Giannandrea Poesio

Ballet’s super couple should stick to the classical repertoire

Alas, Natalia Osipova and Ivan Vasiliev have proved that bravery and bravura do not always go together

Ivan Vasiliev and Natalia Osipova, Solo for Two [Getty Images/iStock/Shutterstock] 
issue 16 August 2014

Last week, the feast of long-awaited dance events on offer echoed bygone days when London life was dominated by the strategically engineered appearances of rival ballet stars at the same time in different venues.

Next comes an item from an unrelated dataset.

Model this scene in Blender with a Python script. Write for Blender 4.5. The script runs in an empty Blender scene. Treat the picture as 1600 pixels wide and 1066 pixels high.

At the London Coliseum, Solo for Two featured one of ballet’s super-duper couples, Natalia Osipova and Ivan Vasiliev. As Osipova told me in a recent interview, their aim was to tackle choreographic modes outside their standard repertoire. Alas, bravery and bravura do not always go together. The classically trained Mikhail Baryshnikov and, more recently, Sylvie Guillem have made successful forays into modern and postmodern dance, but they were very much the exception. Let’s not forget what happened when Nureyev tried to dance Graham.

But it was not just a miscalculated gamble. It is possible that the three dance-makers, Sidi Larbi Cherkaoui, Ohad Naharin and Arthur Pita, struggled to address and accommodate what is known as the ‘tacit knowledge’ — that is, the individual’s baggage of artistic experiences — of the two ballet stars.